- The Washington Times
Thursday, May 23, 2019

The Washington Wizards will not have to worry about whether to extend Bradley Beal this summer.

Beal was not named to any of the three All-NBA teams when they were announced Thursday, meaning the 25-year-old guard will not be eligible to receive the designated veteran extension — colloquially known as the supermax — this summer.

If Beal, who is under contract for two more seasons, had qualified, he could have been offered a four-year, $191 million extension this summer, and the Wizards would have had a major decision to make about whether to do it. Likewise, Beal would have had to seriously consider whether to accept it.

But now, the Wizards can focus on other decisions — such as whether to trade Beal anyway after they hire a new general manager.

Beal received 31 votes from media members to be named on the league’s third All-NBA team, the most of any player who failed to qualify for a spot.

Instead, Golden State’s Stephen Curry, Houston’s James Harden, Portland’s Damian Lillard, Boston’s Kyrie Irving, Oklahoma City’s Russell Westbrook and Charlotte’s Kemba Walker were all named to the six guard spots ahead of Beal.

Each All-NBA team is made up of a traditional starting lineup, featuring two guards, two forwards and one center.

Coming off a career year, Beal had a strong argument to be named All-NBA for the first time. He led the league in minutes and averaged 25.6 points, 5.5 assists and 5.0 rebounds per game — all of which were career highs. Despite Washington winning only 32 games, Beal established himself as one of the top players in the league.

But the Wizards, at least, have to be partially relieved that Beal didn’t make it. Though it advocated for his candidacy, Washington knows first-hand how offering a supermax extension can turn out poorly.

John Wall’s four-year, $170 million contract — which kicks in next season — is regarded as one of the league’s worst deals, given the star point guard’s numerous injuries since he signed the pact in July 2017. Supermax players can make 35 % of a team’s salary cap each year.
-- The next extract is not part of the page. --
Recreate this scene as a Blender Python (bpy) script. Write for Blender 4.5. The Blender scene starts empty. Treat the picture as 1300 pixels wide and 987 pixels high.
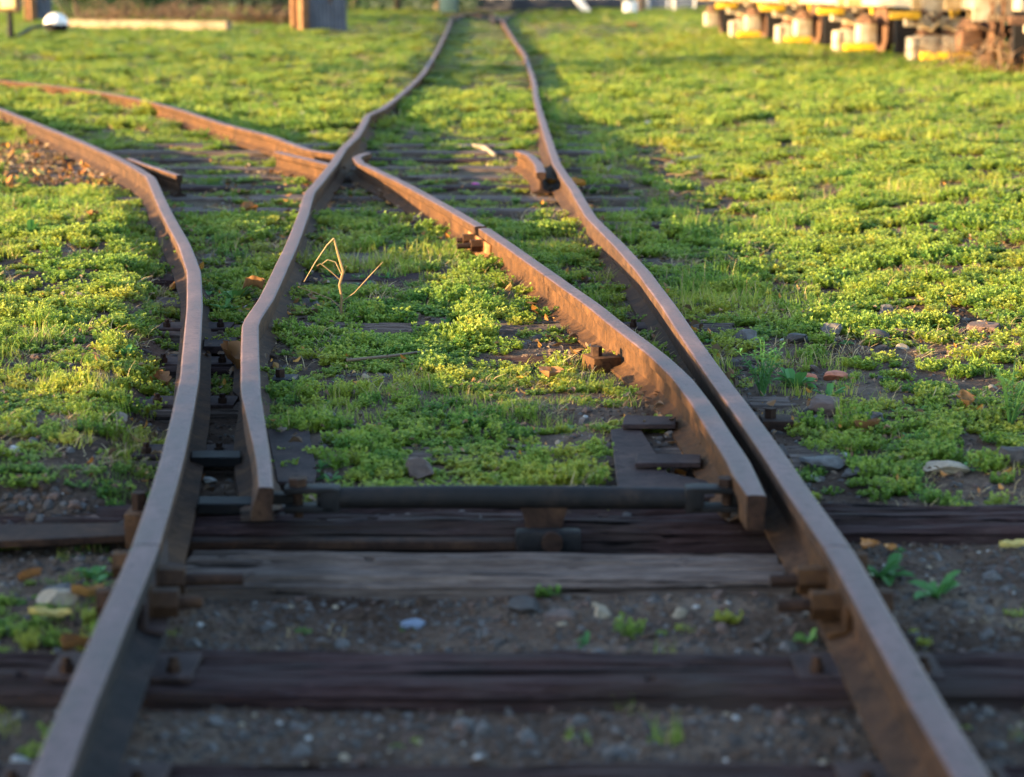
import bpy, bmesh, math, random
from mathutils import Vector, Matrix, noise
random.seed(11)
R = math.radians
S = bpy.context.scene
COL = S.collection
F, CU, CV = 2600.0, 650.0, 493.5
CAMH, PITCH = 1.25, R(11.2)
cP, sP = math.cos(PITCH), math.sin(PITCH)

# ------------------------------------------------------------------ camera maths
def bp(u, v, z=0.0):
    a, b = (u - CU), (CV - v)
    dx, dy, dz = a, F * cP + b * sP, -F * sP + b * cP
    t = (z - CAMH) / dz
    return Vector((dx * t, dy * t, z))

def smooth(a, b, x):
    t = min(1, max(0, (x - a) / (b - a)))
    return t * t * (3 - 2 * t)

def fbm(x, y, o=3, s=0.0):
    v = 0; a = .5
    for i in range(o):
        v += a * noise.noise(Vector((x, y, s + i * 7.3))); x *= 2.03; y *= 2.03; a *= .5
    return v

def catmull(pts, step):
    P = [Vector(p) for p in pts]
    P = [P[0] * 2 - P[1]] + P + [P[-1] * 2 - P[-2]]
    out = []
    for i in range(1, len(P) - 2):
        p0, p1, p2, p3 = P[i-1], P[i], P[i+1], P[i+2]
        n = max(1, int((p2 - p1).length / step))
        for k in range(n):
            t = k / n
            q = .5 * ((2*p1) + (p2-p0)*t + (2*p0-5*p1+4*p2-p3)*t*t + (3*p1-p0-3*p2+p3)*t**3)
            out.append(q.lerp(p1.lerp(p2, t), .6))
    out.append(P[-2].copy())
    return out

# ------------------------------------------------------------------ traced rails (photo pixels, on the plane of the rail tops)
T_L = [(20,1100),(60,990),(97,896),(141,794),(185,692),(208,618),(226,549),(240,480),(243,447),(247,392),(246,344),(233,309),(214,275),(200,245),(190,224),(157,204),(104,180),(52,159),(0,138)]
T_R = [(1302,1100),(1236,990),(1179,896),(1121,794),(1063,694),(1010,618),(963,549),(912,480),(884,440),(852,393),(816,344),(784,309),(750,275),(729,240),(707,208),(695,173),(684,138),(680,121),(678,104),(666,69),(653.5,52),(643,35),(636,24)]
T_B = [(331,619),(329,593),(326,562),(322,532),(318,501),(317.5,471),(317.5,440),(318,413),(321,405),(338,379),(355,344),(371,309),(384,275),(393,245),(404,232),(423,208),(437,187),(452,173),(462,156),(467,146),(484,138.5),(500,127),(519,111),(537,93),(552,69),(561,52),(569,35),(574,21)]
T_C = [(957,629),(937,586),(916,552),(890,512),(866,480),(838,453),(815,435),(782,410),(746,382),(677,333),(615,290),(566,261),(511,231),(469,211),(451,203)]
T_D = [(430.5,195.5),(391,189),(346,173),(284,157),(225,138),(173,125),(121,116),(69,109),(0,102)]
def W(tr): return [bp(u, v, 0) for u, v in tr]
WL, WR, WB, WC, WD = W(T_L), W(T_R), W(T_B), W(T_C), W(T_D)
def extend(w, n, step, turn):
    d = (w[-1] - w[-2]).normalized(); p = w[-1].copy()
    for i in range(n):
        d = Matrix.Rotation(R(turn), 3, 'Z') @ d
        p = p + d * step; w.append(p.copy())
extend(WL, 9, 2.0, 2.5); extend(WD, 9, 2.0, 2.5)
CL, CR, CB, CC, CD = [catmull(w, .1) for w in (WL, WR, WB, WC, WD)]
def xat(c, y):
    if y <= c[0].y: return c[0].x
    lo, hi = 0, len(c) - 1
    if y >= c[hi].y: return c[hi].x
    while hi - lo > 1:
        m = (lo + hi) // 2
        if c[m].y <= y: lo = m
        else: hi = m
    t = (y - c[lo].y) / max(1e-6, c[hi].y - c[lo].y)
    return c[lo].x + (c[hi].x - c[lo].x) * t
for c in (CB, CR): c.sort(key=lambda p: p.y)
Y_TOE = CB[0].y

FAR_ = 1
# ------------------------------------------------------------------ sleepers along the track
ZS = -.147
def ymid(v0, v1): return .5 * (bp(650, v0, ZS).y + bp(650, v1, ZS).y)
yA, yB, yC = ymid(828, 870), ymid(699, 739), ymid(643, 667)
y418 = ymid(412, 424)
nS = round((y418 - yC) / .74); SP = (y418 - yC) / nS
SLEEP = [yA - .62, yA, yB, yC] + [yC + SP * i for i in range(1, 48)]
TR0, TR1 = yB + .10, yC - .11      # the open trough of the point rods

# ------------------------------------------------------------------ terrain
def gz(x, y):
    xl, xr = xat(CL, y), xat(CR, y)
    if y > CL[-1].y: xl = xat(CB, y)
    n = fbm(x * 1.1, y * 1.1, 3) * .055 + fbm(x * 5, y * 5, 2, 9) * .032
    far = smooth(16, 26, y)
    z = -.19 + .07 * far
    if x < xl:
        d = xl - x
        k = smooth(5.15, 5.6, y) * (1 - .75 * smooth(11.5, 13.5, y))
        z += smooth(.06, .34, d) * .10 * k + smooth(.5, 2.5, d) * .03
    if x > xr:
        d = x - xr
        k = smooth(4.0, 7.0, y)
        z += smooth(.85, 3.3, d) * .175 * k * (1 - .6 * far)
    if xl < x < xr and 5.2 < y < 17:
        z += .02 + .022 * smooth(5.5, 6.2, y) * (1 - smooth(11.5, 12.6, y))
    if x > xr and 5.4 < y < 12: z += .03 * smooth(5.4, 6.0, y)
    if xl - .02 < x < xr + .02:
        z -= .20 * smooth(TR0 - .03, TR0 + .03, y) * (1 - smooth(TR1 - .03, TR1 + .03, y))
    if y > 40: z += smooth(40, 80, y) * (.05 if abs(x) > 8 else -.02)
    # pointwork gap stays open and low
    if y > 5.0 and xl < x < xat(CB, max(y, Y_TOE)) and y < 7.6: z -= .03
    return z + n * (0.6 + .4 * far) * min(1, .4 + y / 12)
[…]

Beal doesn’t have the injury history that Wall has, though that’s still a lot of money to commit to a player. Because of the NBA’s very specific qualifications to even earn a supermax extension, only four players — Curry, Harden, Westbrook and Wall — have ever signed such a deal.

The Wizards would have also been put into a tricky situation if Beal would have declined that extension. Beal has been adamant about his love for Washington, but turning down such a deal — if offered — would have been telling.

Asked about the possibility of an extension at the end of the season, Beal said he’d have to think about it first.

“I wanna be able to know that we’re going in the right direction in the future,” said Beal, whose current contract expires in 2021. “Obviously, this is where I wanna be. Everybody knows that. … But when you’re thinking about your future and your career and the legacy that you wanna live, you wanna be a winner at the end of the day and do whatever it takes to do that.”

Washington’s potential dilemma, however, could arise again next season. If Beal makes All-NBA in 2020, he will still be eligible for a supermax extension — and next time it would be worth even more money. Players about to enter the last year of their contract — or hit free agency — who also qualify for the supermax can sign a new deal worth five years instead of four.

Take Walker, for instance. After he was named to the third team Thursday, the Charlotte Hornets guard can sign now sign a five-year, $221.3 million contract instead of a five-year, $189.7 million deal when he hits free agency this summer, granted the Hornets offer it. Walker missed out on All-NBA last season.

Washington, of course, can always avoid this scenario by opting to trade Beal. Over the last few weeks, there has been increasing speculation about whether Washington would be willing to move Beal — the team’s best trade piece. If Washington is looking to rebuild, Beal would likely be highly sought after and could bring a return of young players with upside.

Yet with Beal missing out on All-NBA, the pressure to trade Beal is less than it would have been with the drama of an extension forcing the issue.

After the Wizards fell in the draft lottery last week, they finally received a bit of luck.